YAŞITLARIM BİLMİYOR ONLAR DA İZLEMELİ
Sence “Menekşe’den Önce” belgeselini insanlar neden izlemeli?
-Bizler gerçekten her şeyi unutuyoruz. Hafızamız yok.
Ama öyle korkunç olaylar yaşandı ki bu topraklarda, unutulma-malı. Ve ders alınmalı. Çevremde Madımak’ı bilmeyen ya da bilip duyarsız kalan o kadar insan var ki. Yaşıtlarım da bilmiyor. En azından bu belgeseli izlesinler, öğrensinler...
MÜZE OLMALIYDI
Olayın yaşandığı otelin önünden geçtin mi?
-Geçtim. Bu sene mecburen. Otellik hali kalmamış. “Bilim ve Kültür Merkezi” yapılmış. Bu da ayrı bir komedi tabii. Orada insanları canlı canlı yaktılar! Bilimle, kültürle ne alakası var... Bir ara da lokanta olmuş, o da sinir bozucu. İnsanların öldüğü yerde et, döner yiyorsun. Nasıl bir midedir anlamak mümkün değil. Ben müze olmasını tercih ederdim. Yapılmaması canımı sıkıyor. Gerçi bu ülkede canımı sıkan daha çok şey var...
ANNEM HER ŞEYİM
Sen hep annenle birlikte yaşadın, birbirinize ne kadar bağlısınız?

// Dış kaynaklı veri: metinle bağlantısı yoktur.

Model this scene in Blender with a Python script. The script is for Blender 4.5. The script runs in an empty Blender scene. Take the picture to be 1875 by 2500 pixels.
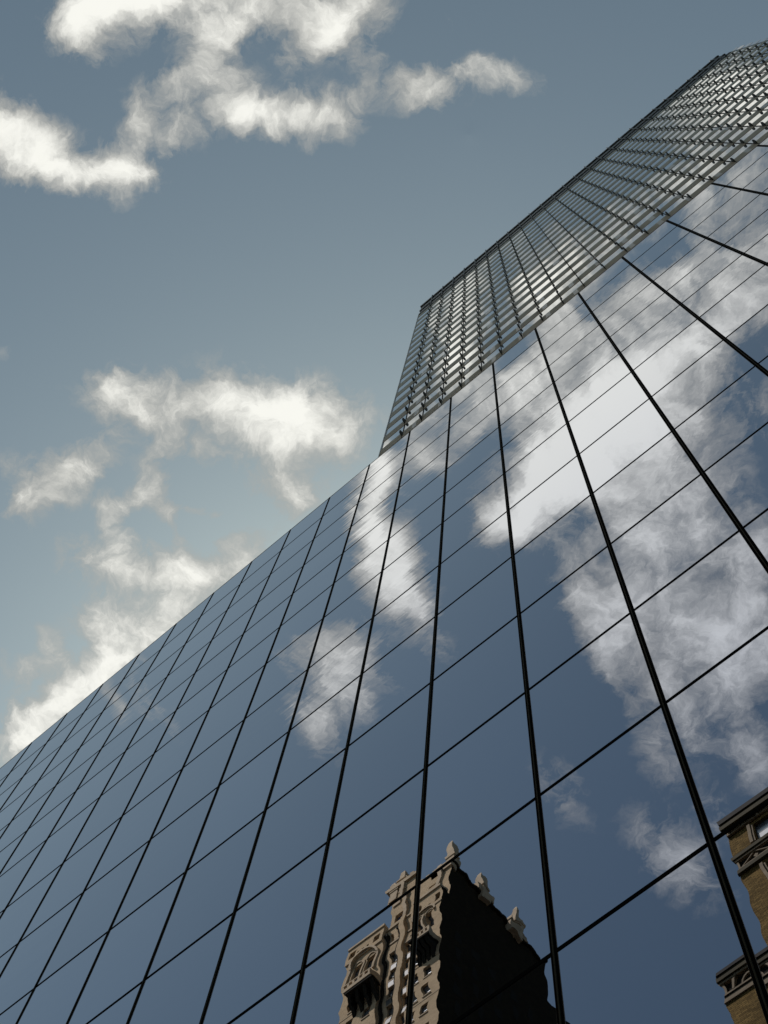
import bpy, math, random
from mathutils import Vector, Matrix
random.seed(7)
S = bpy.context.scene
COL = S.collection

# ------------------------------------------------------------------ camera
F = 3491.492
RM = [[0.7597998, 0.6476197, 0.0573847], [-0.6161029, 0.7453835, -0.254599], [-0.2076569, 0.1580894, 0.9653426]]
EYE = 1.6
cam = bpy.data.cameras.new('camera')
cam.sensor_fit = 'HORIZONTAL'; cam.sensor_width = 36.0; cam.lens = F / 1875 * 36
cam.clip_start = 0.1; cam.clip_end = 8000
camo = bpy.data.objects.new('camera', cam); COL.objects.link(camo)
r0, r1, r2 = [Vector(r) for r in RM]
m = Matrix(((r0.x, -r1.x, -r2.x), (r0.y, -r1.y, -r2.y), (r0.z, -r1.z, -r2.z))).to_4x4()
m.translation = Vector((0, 0, EYE)); camo.matrix_world = m
S.camera = camo

def project(x, y, z):
    v = Vector((x, y, z - EYE)); c = Vector((r0.dot(v), r1.dot(v), r2.dot(v)))
    if c.z <= 0: return None
    return (937.5 + F * c.x / c.z, 1250 + F * c.y / c.z)

def screen_area(pts):
    q = [project(*p) for p in pts]
    if any(k is None for k in q): return 0
    cx = sum(a for a, b in q) / len(q); cy = sum(b for a, b in q) / len(q)
    if not (-60 < cx < 1935 and -60 < cy < 2560): return 0
    a = 0
    for i in range(len(q)):
        x1, y1 = q[i]; x2, y2 = q[(i + 1) % len(q)]; a += x1 * y2 - x2 * y1
    return abs(a) / 2

# ------------------------------------------------------------------ materials
def new_mat(name):
    mt = bpy.data.materials.new(name); mt.use_nodes = True
    nt = mt.node_tree; b = nt.nodes['Principled BSDF']
    return mt, nt, b

def N(nt, t, **k):
    n = nt.nodes.new(t)
    for a, v in k.items(): setattr(n, a, v)
    return n

def simple(name, col, rough=0.6, metal=0.0, spec=0.5, noise=0.0, scale=2.0, bump=0.0):
    mt, nt, b = new_mat(name)
    b.inputs['Roughness'].default_value = rough
    b.inputs['Metallic'].default_value = metal
    b.inputs['Specular IOR Level'].default_value = spec
    if noise > 0:
        g = N(nt, 'ShaderNodeNewGeometry')
        no = N(nt, 'ShaderNodeTexNoise'); no.inputs['Scale'].default_value = scale; no.inputs['Detail'].default_value = 6
        nt.links.new(g.outputs['Position'], no.inputs['Vector'])
        mr = N(nt, 'ShaderNodeMapRange'); mr.inputs['From Min'].default_value = .3; mr.inputs['From Max'].default_value = .7
        mr.inputs['To Min'].default_value = 1 - noise; mr.inputs['To Max'].default_value = 1 + noise
        nt.links.new(no.outputs['Fac'], mr.inputs['Value'])
        vm = N(nt, 'ShaderNodeVectorMath', operation='SCALE'); vm.inputs[0].default_value = col[:3]
        nt.links.new(mr.outputs[0], vm.inputs['Scale']); nt.links.new(vm.outputs[0], b.inputs['Base Color'])
        if bump > 0:
            bp = N(nt, 'ShaderNodeBump'); bp.inputs['Strength'].default_value = bump
            nt.links.new(no.outputs['Fac'], bp.inputs['Height']); nt.links.new(bp.outputs[0], b.inputs['Normal'])
    else:
        b.inputs['Base Color'].default_value = (*col[:3], 1)
    return mt

def brick(name, c1, c2, mortar, scale=1.0, var=.25):
    """real coursed brick, laid in world metres on x/y + z"""
    mt, nt, b = new_mat(name)
    g = N(nt, 'ShaderNodeNewGeometry'); sp = N(nt, 'ShaderNodeSeparateXYZ'); nt.links.new(g.outputs['Position'], sp.inputs[0])
    add = N(nt, 'ShaderNodeMath', operation='ADD'); nt.links.new(sp.outputs['X'], add.inputs[0]); nt.links.new(sp.outputs['Y'], add.inputs[1])
    cb = N(nt, 'ShaderNodeCombineXYZ'); nt.links.new(add.outputs[0], cb.inputs['X']); nt.links.new(sp.outputs['Z'], cb.inputs['Y'])
    br = N(nt, 'ShaderNodeTexBrick'); nt.links.new(cb.outputs[0], br.inputs['Vector'])
    br.inputs['Color1'].default_value = (*c1, 1); br.inputs['Color2'].default_value = (*c2, 1); br.inputs['Mortar'].default_value = (*mortar, 1)
    br.inputs['Scale'].default_value = scale; br.inputs['Brick Width'].default_value = .46; br.inputs['Row Height'].default_value = .16
    br.inputs['Mortar Size'].default_value = .018; br.inputs['Bias'].default_value = -.1
    no = N(nt, 'ShaderNodeTexNoise'); no.inputs['Scale'].default_value = .55; no.inputs['Detail'].default_value = 8; no.inputs['Roughness'].default_value = .65
    nt.links.new(g.outputs['Position'], no.inputs['Vector'])
    mr = N(nt, 'ShaderNodeMapRange'); mr.inputs['From Min'].default_value = .3; mr.inputs['From Max'].default_value = .7
    mr.inputs['To Min'].default_value = 1 - var; mr.inputs['To Max'].default_value = 1 + var
    nt.links.new(no.outputs['Fac'], mr.inputs['Value'])
    vm = N(nt, 'ShaderNodeVectorMath', operation='SCALE'); nt.links.new(br.outputs['Color'], vm.inputs[0]); nt.links.new(mr.outputs[0], vm.inputs['Scale'])
    nt.links.new(vm.outputs[0], b.inputs['Base Color'])
    bp = N(nt, 'ShaderNodeBump'); bp.inputs['Strength'].default_value = .5; bp.inputs['Distance'].default_value = .03
    nt.links.new(br.outputs['Fac'], bp.inputs['Height']); bp.invert = True; nt.links.new(bp.outputs[0], b.inputs['Normal'])
    b.inputs['Roughness'].default_value = .95; b.inputs['Specular IOR Level'].default_value = .05
    return mt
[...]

-Çoook. Bir elmanın iki yarısı gibiyiz. Annem, benim ablam, kardeşim, arkadaşım, her şeyim. Annemle çok gurur duyuyorum.
Baban?
-Birkaç ayda bir konuşuyoruz. Fakat babama, sanki ben büyükmüşüm gibi, “Baba, arada ara beni!” filan demem gerekiyor. Kızı olmama rağmen onda böyle bir duygu yok. Yargılamak istemiyorum, ama babam annemden ayrıldı, benden değil. İnsanın evladından ayrılabilmesi mümkün değil. Ama görüşmek için benim zorlamam gerekiyor. Babam, nasıl desem, biraz sorumsuz. Her zaman istediğimiz babalara sahip olamıyoruz.